Tran initially hoped there was some explanation for why Johnson, who scraped together a meager living as a concert violinist for most of his life, had the Stradivarius.
"I'm still digesting it. It blows my mind. I'm completely shocked," she said. "Maybe it was just sitting there and it was too tempting. That's all I can think of."
Johnson had once been forced to sell an 18th-Century German-made violin. In the late 1990s, Tran bought it back for him, paying about $4,500. She didn't think he owned anything more valuable.
This spring, while she was doing some home renovations, Tran said she and her daughters got curious. She and her fiancé pried the case open with a screwdriver.
"The violin looked magical but sad, with all of its strings busted," she said.
She decided to get it appraised. Only when she began that process did she see the Stradivarius label inside the violin. At that point, she thought it had to be a fake.
Tran and her fiancé ended up meeting appraiser Phillip Injeian at a New York hotel in June. He told her he had good news — the violin was the real thing — and bad news. He said they needed to call the FBI.
Tran said she nearly fainted and wondered if she would be arrested. She spoke to FBI agents without an attorney.
"They asked me if I would be willing to let them take it, and I said, 'Yeah, of course. It's not mine. It's stolen,'" Tran said. "They gave me a receipt."
The FBI later informed her that Johnson had been spotted near the scene of the theft and was the only suspect.

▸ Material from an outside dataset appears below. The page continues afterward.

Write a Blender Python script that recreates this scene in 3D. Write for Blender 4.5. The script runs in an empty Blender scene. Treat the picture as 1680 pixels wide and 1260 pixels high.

At the time, Tran was a student at the University of Maryland. Five years earlier, she emigrated from Vietnam to the United States with her parents. She met Johnson in the early 1990s after a performance in Los Angeles. They dated for several years before marrying. They had two daughters and divorced in 2008.
"He was a complicated person," Tran said.
Even now, she said, only one thing stands out as suspicious: Johnson would never leave the violin alone for long.
"I was looking back at some of the pictures of us, and there were pictures of us going for a hike, and he was carrying the violin case with him," Tran said. "Wherever he went, he would always take it with him."
Tran said Johnson almost certainly played the Stradivarius at home, but she doesn't know if he performed with it.
Cellist Michael Fitzpatrick, who was part of a trio with Johnson in the early 1990s, said he's not sure about that either, but he, too, remembers a quirk: the way Johnson carried his violin.
"He had this odd way of tucking the fiddle under his armpit," Fitzpatrick said. "I had never seen anybody do that."
Fitzpatrick said his friend must have been consumed by guilt.
"He was an eccentric, and so it didn't seem ultimately beyond the stretch of the imagination that he could have done it," he said. "To me, it falls in the category of tragic."